Maine’s Secretary of State, Shenna Bellows, declared in her judgment that the events of January 6 were instigated and supported by the then-outgoing President. She emphasized that the US Constitution and Maine law mandate a response to any attack on the nation’s governmental foundations.

Both Maine and Colorado have cited the 14th Amendment of the US Constitution in their decisions. This amendment disqualifies anyone from holding office if they have previously sworn to protect the country but later participate in an insurrection.

Bellows, a member of the Democratic Party, acknowledged the gravity and unprecedented nature of her decision. She recognized the historical significance of using the 14th Amendment’s Section Three to deny a presidential candidate ballot access but also noted the extraordinary circumstances of a candidate engaging in insurrection.

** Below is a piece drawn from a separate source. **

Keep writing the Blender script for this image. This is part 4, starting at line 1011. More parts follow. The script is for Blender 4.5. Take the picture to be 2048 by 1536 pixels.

Trump’s campaign has fiercely criticized the ruling, labeling it as electoral theft and an attempt to disenfranchise American voters. They described Bellows as an extreme leftist and accused President Biden and his party of using governmental power to maintain control.

The Trump campaign, represented by spokesperson Steven Cheung, has announced plans to challenge the ruling, viewing it as an unjust attack on American democracy and an overreach of governmental authority.